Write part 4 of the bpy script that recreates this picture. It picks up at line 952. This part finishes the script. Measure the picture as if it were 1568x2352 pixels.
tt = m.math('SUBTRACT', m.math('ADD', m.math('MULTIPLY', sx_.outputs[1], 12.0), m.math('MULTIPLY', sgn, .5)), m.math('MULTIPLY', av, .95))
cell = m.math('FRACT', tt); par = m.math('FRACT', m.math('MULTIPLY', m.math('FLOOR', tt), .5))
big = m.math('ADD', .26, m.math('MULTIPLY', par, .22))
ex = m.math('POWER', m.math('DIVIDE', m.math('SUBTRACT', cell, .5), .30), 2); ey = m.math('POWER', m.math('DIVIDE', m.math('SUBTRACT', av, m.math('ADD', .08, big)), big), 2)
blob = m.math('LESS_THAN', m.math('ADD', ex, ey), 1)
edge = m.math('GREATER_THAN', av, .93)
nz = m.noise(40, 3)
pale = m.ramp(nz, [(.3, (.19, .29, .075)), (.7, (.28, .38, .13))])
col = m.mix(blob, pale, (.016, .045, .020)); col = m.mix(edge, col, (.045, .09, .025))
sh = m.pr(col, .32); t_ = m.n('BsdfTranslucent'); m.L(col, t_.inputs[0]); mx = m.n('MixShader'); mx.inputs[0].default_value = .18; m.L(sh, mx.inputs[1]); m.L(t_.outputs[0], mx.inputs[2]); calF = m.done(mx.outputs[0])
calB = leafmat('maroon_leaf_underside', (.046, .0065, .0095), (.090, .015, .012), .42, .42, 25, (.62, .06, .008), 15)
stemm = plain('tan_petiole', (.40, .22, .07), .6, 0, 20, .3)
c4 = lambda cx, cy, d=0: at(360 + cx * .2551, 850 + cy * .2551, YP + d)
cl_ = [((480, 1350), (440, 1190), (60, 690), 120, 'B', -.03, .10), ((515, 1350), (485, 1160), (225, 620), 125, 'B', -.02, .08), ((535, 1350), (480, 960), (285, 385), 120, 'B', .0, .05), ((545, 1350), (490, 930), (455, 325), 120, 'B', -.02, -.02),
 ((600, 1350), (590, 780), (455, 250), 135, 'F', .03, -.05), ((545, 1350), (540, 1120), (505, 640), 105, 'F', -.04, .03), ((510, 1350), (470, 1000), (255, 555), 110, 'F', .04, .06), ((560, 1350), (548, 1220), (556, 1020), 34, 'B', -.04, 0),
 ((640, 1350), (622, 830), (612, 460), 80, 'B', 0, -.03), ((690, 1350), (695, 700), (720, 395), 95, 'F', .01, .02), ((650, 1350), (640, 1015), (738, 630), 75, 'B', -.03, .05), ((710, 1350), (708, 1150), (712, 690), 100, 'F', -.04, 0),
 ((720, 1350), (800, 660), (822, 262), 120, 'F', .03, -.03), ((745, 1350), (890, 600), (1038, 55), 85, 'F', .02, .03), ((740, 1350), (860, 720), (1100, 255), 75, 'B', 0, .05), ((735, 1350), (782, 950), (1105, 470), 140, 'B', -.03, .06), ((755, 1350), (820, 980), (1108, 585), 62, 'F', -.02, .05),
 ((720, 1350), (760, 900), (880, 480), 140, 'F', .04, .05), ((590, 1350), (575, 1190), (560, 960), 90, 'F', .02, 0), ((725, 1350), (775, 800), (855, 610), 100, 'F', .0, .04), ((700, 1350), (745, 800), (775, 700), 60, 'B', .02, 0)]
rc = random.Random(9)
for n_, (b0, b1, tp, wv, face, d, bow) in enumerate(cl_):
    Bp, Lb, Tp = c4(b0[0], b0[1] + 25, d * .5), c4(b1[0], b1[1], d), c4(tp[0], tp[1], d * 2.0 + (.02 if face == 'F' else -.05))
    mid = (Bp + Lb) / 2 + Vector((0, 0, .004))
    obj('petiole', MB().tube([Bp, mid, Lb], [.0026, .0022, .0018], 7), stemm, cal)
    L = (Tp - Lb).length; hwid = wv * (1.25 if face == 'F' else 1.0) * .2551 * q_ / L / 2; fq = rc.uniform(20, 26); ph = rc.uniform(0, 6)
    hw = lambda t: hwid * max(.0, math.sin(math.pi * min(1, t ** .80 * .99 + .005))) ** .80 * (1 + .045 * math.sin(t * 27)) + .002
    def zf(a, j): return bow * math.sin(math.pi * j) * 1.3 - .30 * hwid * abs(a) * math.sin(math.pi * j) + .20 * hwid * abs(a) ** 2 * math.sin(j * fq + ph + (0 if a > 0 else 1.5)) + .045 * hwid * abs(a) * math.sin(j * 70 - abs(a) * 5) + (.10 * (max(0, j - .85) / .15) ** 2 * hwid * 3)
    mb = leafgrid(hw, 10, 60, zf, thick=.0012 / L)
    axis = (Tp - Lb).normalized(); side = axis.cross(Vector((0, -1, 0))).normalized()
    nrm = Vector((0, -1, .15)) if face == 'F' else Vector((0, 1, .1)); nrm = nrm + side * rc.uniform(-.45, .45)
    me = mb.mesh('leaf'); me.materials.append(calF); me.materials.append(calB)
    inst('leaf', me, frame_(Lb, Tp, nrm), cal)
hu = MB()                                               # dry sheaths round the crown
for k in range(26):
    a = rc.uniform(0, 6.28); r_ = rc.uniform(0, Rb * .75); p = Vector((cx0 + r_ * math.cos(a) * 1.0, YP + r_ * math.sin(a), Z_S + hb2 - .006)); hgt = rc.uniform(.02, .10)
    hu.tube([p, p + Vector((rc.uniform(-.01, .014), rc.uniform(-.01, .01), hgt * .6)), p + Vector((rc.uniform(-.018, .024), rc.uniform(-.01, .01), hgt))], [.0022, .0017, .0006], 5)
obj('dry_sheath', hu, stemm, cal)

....

WHAT IS ASKED
Your task is to transcribe the material exactly.

ANSWER TO THIS PROBLEM
Write part 4 of the bpy script that recreates this picture. It picks up at line 952. This part finishes the script. Measure the picture as if it were 1568x2352 pixels.
tt = m.math('SUBTRACT', m.math('ADD', m.math('MULTIPLY', sx_.outputs[1], 12.0), m.math('MULTIPLY', sgn, .5)), m.math('MULTIPLY', av, .95))
cell = m.math('FRACT', tt); par = m.math('FRACT', m.math('MULTIPLY', m.math('FLOOR', tt), .5))
big = m.math('ADD', .26, m.math('MULTIPLY', par, .22))
ex = m.math('POWER', m.math('DIVIDE', m.math('SUBTRACT', cell, .5), .30), 2); ey = m.math('POWER', m.math('DIVIDE', m.math('SUBTRACT', av, m.math('ADD', .08, big)), big), 2)
blob = m.math('LESS_THAN', m.math('ADD', ex, ey), 1)
edge = m.math('GREATER_THAN', av, .93)
nz = m.noise(40, 3)
pale = m.ramp(nz, [(.3, (.19, .29, .075)), (.7, (.28, .38, .13))])
col = m.mix(blob, pale, (.016, .045, .020)); col = m.mix(edge, col, (.045, .09, .025))
sh = m.pr(col, .32); t_ = m.n('BsdfTranslucent'); m.L(col, t_.inputs[0]); mx = m.n('MixShader'); mx.inputs[0].default_value = .18; m.L(sh, mx.inputs[1]); m.L(t_.outputs[0], mx.inputs[2]); calF = m.done(mx.outputs[0])
calB = leafmat('maroon_leaf_underside', (.046, .0065, .0095), (.090, .015, .012), .42, .42, 25, (.62, .06, .008), 15)
stemm = plain('tan_petiole', (.40, .22, .07), .6, 0, 20, .3)
c4 = lambda cx, cy, d=0: at(360 + cx * .2551, 850 + cy * .2551, YP + d)
cl_ = [((480, 1350), (440, 1190), (60, 690), 120, 'B', -.03, .10), ((515, 1350), (485, 1160), (225, 620), 125, 'B', -.02, .08), ((535, 1350), (480, 960), (285, 385), 120, 'B', .0, .05), ((545, 1350), (490, 930), (455, 325), 120, 'B', -.02, -.02),
 ((600, 1350), (590, 780), (455, 250), 135, 'F', .03, -.05), ((545, 1350), (540, 1120), (505, 640), 105, 'F', -.04, .03), ((510, 1350), (470, 1000), (255, 555), 110, 'F', .04, .06), ((560, 1350), (548, 1220), (556, 1020), 34, 'B', -.04, 0),
 ((640, 1350), (622, 830), (612, 460), 80, 'B', 0, -.03), ((690, 1350), (695, 700), (720, 395), 95, 'F', .01, .02), ((650, 1350), (640, 1015), (738, 630), 75, 'B', -.03, .05), ((710, 1350), (708, 1150), (712, 690), 100, 'F', -.04, 0),
 ((720, 1350), (800, 660), (822, 262), 120, 'F', .03, -.03), ((745, 1350), (890, 600), (1038, 55), 85, 'F', .02, .03), ((740, 1350), (860, 720), (1100, 255), 75, 'B', 0, .05), ((735, 1350), (782, 950), (1105, 470), 140, 'B', -.03, .06), ((755, 1350), (820, 980), (1108, 585), 62, 'F', -.02, .05),
 ((720, 1350), (760, 900), (880, 480), 140, 'F', .04, .05), ((590, 1350), (575, 1190), (560, 960), 90, 'F', .02, 0), ((725, 1350), (775, 800), (855, 610), 100, 'F', .0, .04), ((700, 1350), (745, 800), (775, 700), 60, 'B', .02, 0)]
rc = random.Random(9)
for n_, (b0, b1, tp, wv, face, d, bow) in enumerate(cl_):
    Bp, Lb, Tp = c4(b0[0], b0[1] + 25, d * .5), c4(b1[0], b1[1], d), c4(tp[0], tp[1], d * 2.0 + (.02 if face == 'F' else -.05))
    mid = (Bp + Lb) / 2 + Vector((0, 0, .004))
    obj('petiole', MB().tube([Bp, mid, Lb], [.0026, .0022, .0018], 7), stemm, cal)
    L = (Tp - Lb).length; hwid = wv * (1.25 if face == 'F' else 1.0) * .2551 * q_ / L / 2; fq = rc.uniform(20, 26); ph = rc.uniform(0, 6)
    hw = lambda t: hwid * max(.0, math.sin(math.pi * min(1, t ** .80 * .99 + .005))) ** .80 * (1 + .045 * math.sin(t * 27)) + .002
    def zf(a, j): return bow * math.sin(math.pi * j) * 1.3 - .30 * hwid * abs(a) * math.sin(math.pi * j) + .20 * hwid * abs(a) ** 2 * math.sin(j * fq + ph + (0 if a > 0 else 1.5)) + .045 * hwid * abs(a) * math.sin(j * 70 - abs(a) * 5) + (.10 * (max(0, j - .85) / .15) ** 2 * hwid * 3)
    mb = leafgrid(hw, 10, 60, zf, thick=.0012 / L)
    axis = (Tp - Lb).normalized(); side = axis.cross(Vector((0, -1, 0))).normalized()
    nrm = Vector((0, -1, .15)) if face == 'F' else Vector((0, 1, .1)); nrm = nrm + side * rc.uniform(-.45, .45)
    me = mb.mesh('leaf'); me.materials.append(calF); me.materials.append(calB)
    inst('leaf', me, frame_(Lb, Tp, nrm), cal)
hu = MB()                                               # dry sheaths round the crown
for k in range(26):
    a = rc.uniform(0, 6.28); r_ = rc.uniform(0, Rb * .75); p = Vector((cx0 + r_ * math.cos(a) * 1.0, YP + r_ * math.sin(a), Z_S + hb2 - .006)); hgt = rc.uniform(.02, .10)
    hu.tube([p, p + Vector((rc.uniform(-.01, .014), rc.uniform(-.01, .01), hgt * .6)), p + Vector((rc.uniform(-.018, .024), rc.uniform(-.01, .01), hgt))], [.0022, .0017, .0006], 5)
obj('dry_sheath', hu, stemm, cal)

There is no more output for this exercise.